Periodisasi Profesor Mubyarto itu,untuk sekedarkan memberikan gambaran perjalanan penerapan Demokrasi Ekonomi (menurut UUD 1945) dalam kurun waktu sebelum era reformasi.
Seperti kita sadari kurun waktu sejak era reformasi --- krisis moneter telah sangat menyita perhatian pemerintahan untuk mengatasi kemelut BLBI (Bantuan Likuiditas Bank Indonesia) --- utang talangan, asset management dari Settlement bank-bank yang terlibat --- sampai sekarang pun Negara dan Rakyat Indonesia harus melunasi cicilan utang dan bunga dari tindak kebijakan yang sangat mahal itu. Sehingga tidak terpikir bagaimana lebih jauh membangun kembali sistem perekonomian berdasarkan Demokrasi Ekonomi.
Dengan perundang-undangan yang ada, baik yang menyangkut APBN, masalah utang luar negeri dan pengelolaan utang, pembangunan, kebijakan fiskal & moneter, kerja sama ekonomi dan perdagangan luar negeri, perindustrian, ketenaga-kerjaan, dan kebijakan praxis yang pro rakyat --- akan dikaji dari resultantenya yang dinikmati Rakyat. Berupa kesempatan kerja dan usaha, jaminan sosial, pendidikan, kesehatan dan lain-lain yang dijanjikan konstitusi. Di samping fokus pada Sandang, Pangan, dan Papan.

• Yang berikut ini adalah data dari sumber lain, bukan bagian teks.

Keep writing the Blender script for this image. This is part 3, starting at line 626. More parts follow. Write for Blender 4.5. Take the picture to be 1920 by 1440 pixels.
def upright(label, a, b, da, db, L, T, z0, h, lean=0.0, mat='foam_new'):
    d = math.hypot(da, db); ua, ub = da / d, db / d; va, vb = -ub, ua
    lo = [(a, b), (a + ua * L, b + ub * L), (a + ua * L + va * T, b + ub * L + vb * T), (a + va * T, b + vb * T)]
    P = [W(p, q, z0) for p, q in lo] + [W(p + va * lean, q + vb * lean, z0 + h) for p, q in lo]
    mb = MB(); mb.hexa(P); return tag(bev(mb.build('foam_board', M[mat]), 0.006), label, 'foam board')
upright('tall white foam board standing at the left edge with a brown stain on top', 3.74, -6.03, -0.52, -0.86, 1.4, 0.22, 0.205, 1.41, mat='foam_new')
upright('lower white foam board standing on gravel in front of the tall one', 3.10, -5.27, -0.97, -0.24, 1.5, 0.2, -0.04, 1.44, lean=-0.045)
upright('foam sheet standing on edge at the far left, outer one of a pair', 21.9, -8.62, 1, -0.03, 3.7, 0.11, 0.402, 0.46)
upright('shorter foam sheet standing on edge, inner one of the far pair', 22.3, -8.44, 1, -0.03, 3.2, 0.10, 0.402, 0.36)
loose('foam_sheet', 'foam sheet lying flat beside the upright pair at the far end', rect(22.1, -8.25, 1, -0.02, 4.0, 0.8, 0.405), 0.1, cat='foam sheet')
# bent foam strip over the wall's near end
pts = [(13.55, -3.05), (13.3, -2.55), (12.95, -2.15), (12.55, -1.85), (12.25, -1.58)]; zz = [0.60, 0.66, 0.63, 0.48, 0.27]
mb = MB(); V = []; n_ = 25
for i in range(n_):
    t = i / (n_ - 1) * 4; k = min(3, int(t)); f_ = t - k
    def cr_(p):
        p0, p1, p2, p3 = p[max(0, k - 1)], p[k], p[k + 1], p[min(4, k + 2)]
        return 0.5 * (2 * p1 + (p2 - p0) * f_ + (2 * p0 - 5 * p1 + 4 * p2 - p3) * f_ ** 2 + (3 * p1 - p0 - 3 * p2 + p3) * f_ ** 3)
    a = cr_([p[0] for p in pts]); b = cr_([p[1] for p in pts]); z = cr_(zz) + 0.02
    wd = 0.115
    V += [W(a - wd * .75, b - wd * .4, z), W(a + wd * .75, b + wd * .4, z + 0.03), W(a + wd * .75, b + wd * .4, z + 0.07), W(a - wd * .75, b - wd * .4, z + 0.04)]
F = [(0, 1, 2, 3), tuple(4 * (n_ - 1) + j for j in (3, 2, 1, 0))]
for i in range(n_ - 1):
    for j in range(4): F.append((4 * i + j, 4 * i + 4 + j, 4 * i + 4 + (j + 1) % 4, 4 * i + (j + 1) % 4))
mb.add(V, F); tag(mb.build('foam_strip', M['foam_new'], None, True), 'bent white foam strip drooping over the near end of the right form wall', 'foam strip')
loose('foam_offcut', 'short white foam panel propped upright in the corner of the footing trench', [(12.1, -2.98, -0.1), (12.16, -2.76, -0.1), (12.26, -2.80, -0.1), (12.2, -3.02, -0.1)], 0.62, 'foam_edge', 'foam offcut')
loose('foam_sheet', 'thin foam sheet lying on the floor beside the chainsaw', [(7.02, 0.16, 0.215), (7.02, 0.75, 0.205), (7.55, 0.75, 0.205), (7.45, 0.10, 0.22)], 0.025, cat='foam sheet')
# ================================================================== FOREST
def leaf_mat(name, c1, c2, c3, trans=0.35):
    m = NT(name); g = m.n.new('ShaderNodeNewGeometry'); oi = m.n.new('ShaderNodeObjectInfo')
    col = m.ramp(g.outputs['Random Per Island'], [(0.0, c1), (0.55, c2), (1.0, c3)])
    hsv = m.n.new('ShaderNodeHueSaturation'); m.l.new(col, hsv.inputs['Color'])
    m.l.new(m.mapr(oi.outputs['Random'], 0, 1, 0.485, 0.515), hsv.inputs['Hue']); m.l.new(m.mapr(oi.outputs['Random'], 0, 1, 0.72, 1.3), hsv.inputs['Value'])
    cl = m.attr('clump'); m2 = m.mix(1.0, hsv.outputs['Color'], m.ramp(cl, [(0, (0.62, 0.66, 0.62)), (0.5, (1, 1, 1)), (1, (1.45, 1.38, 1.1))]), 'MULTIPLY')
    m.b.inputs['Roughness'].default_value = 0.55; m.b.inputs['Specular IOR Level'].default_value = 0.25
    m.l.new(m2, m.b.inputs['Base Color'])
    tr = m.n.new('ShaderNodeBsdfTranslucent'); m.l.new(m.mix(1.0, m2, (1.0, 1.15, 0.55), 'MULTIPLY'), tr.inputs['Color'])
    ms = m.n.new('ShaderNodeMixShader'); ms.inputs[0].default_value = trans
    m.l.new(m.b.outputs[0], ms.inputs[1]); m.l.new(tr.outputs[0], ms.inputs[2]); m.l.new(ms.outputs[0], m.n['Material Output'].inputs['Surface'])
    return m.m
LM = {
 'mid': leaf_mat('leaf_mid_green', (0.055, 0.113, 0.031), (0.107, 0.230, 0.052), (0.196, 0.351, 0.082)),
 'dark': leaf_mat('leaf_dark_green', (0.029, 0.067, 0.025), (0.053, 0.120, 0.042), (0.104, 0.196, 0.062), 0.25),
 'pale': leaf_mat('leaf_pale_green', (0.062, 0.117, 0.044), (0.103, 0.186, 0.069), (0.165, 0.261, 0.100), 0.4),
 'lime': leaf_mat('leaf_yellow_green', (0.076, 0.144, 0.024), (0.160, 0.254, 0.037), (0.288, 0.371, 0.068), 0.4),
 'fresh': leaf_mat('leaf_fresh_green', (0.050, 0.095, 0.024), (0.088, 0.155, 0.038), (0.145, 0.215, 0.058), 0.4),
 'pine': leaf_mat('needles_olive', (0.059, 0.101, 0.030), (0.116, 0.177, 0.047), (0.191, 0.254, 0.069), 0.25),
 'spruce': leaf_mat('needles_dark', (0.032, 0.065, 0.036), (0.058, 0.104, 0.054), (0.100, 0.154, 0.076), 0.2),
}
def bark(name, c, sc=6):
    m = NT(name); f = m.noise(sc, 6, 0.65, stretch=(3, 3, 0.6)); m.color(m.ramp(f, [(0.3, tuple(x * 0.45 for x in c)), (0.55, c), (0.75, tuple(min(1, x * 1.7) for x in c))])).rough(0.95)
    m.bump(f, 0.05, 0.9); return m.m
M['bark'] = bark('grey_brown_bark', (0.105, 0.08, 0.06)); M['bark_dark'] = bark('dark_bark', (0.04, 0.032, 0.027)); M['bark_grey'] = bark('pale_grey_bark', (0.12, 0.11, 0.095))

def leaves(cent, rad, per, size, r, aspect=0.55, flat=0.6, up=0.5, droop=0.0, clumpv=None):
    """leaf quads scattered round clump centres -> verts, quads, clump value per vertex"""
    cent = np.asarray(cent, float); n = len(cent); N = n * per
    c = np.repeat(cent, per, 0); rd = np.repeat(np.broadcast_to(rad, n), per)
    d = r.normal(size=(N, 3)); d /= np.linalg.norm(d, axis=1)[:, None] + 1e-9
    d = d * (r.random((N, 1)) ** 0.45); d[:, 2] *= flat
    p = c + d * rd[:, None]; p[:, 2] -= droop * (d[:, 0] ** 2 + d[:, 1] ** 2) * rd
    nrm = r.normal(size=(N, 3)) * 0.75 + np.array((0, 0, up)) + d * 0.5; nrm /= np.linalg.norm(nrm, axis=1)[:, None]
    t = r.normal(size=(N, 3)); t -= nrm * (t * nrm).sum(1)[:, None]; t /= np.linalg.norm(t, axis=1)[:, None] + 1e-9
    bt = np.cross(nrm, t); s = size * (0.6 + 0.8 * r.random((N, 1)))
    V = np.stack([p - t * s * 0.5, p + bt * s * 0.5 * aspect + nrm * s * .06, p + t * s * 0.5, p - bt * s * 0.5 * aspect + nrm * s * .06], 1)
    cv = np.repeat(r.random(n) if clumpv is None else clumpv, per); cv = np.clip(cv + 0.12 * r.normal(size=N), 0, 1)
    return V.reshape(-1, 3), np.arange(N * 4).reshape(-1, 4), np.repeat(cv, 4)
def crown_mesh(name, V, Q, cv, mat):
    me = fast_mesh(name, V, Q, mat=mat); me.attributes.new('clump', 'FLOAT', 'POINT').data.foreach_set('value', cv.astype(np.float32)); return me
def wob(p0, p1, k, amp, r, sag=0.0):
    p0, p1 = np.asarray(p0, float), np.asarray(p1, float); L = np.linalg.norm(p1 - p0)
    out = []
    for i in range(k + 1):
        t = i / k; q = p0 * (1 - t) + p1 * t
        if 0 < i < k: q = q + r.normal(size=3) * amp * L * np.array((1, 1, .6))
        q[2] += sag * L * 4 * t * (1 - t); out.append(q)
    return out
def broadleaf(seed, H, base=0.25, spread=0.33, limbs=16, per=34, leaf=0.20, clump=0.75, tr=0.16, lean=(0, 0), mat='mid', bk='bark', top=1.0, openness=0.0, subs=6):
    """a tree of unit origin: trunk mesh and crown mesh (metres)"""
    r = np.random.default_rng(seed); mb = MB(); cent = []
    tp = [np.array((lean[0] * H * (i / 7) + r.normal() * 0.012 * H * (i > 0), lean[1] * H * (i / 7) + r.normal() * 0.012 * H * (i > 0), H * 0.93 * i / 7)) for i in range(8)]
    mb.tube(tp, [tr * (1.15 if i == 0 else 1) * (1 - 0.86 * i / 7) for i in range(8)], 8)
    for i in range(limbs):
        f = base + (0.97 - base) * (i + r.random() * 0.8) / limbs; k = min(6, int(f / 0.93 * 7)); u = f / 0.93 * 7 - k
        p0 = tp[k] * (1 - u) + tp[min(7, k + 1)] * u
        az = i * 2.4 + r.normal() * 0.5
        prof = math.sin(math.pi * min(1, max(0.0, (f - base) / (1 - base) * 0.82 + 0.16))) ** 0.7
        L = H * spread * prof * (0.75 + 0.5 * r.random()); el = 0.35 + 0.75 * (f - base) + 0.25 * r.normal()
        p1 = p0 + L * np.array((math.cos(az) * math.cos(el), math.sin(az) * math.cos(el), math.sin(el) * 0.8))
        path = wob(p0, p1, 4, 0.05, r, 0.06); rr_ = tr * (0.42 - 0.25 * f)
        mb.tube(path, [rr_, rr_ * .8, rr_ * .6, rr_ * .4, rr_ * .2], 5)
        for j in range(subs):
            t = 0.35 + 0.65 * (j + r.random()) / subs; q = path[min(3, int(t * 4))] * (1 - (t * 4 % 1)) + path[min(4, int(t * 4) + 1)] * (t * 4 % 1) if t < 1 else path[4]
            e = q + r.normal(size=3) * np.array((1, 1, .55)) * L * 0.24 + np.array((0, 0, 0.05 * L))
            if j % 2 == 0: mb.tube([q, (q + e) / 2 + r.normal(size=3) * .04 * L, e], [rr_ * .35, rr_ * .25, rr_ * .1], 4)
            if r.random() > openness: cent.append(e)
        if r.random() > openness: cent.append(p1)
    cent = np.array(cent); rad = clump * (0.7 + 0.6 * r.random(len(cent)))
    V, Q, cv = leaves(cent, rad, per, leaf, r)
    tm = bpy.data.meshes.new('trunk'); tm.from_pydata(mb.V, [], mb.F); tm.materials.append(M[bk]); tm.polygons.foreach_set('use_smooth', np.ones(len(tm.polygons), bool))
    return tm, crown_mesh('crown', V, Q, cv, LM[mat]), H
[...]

Memang Demokrasi Ekonomi berdasarkan konstitusi sarat akan Nilai --- sehingga kita berkesempatan untuk mengkajinya dari Sisi Budaya dan Filsafat --- apakah kita telah berbuat menuju pengembangan Sistem Perekonomian yang dimaksudkan konstitusi. Semoga 100 tahun kemerdekaan Indonesia, putera Ibu Pertiwi telah menjadikan Negara dengan konsep perekonomian-nasional-nya, yang memang bisa ditrapkan untuk kemakmuran --- masyarakat yang adil dan makmur.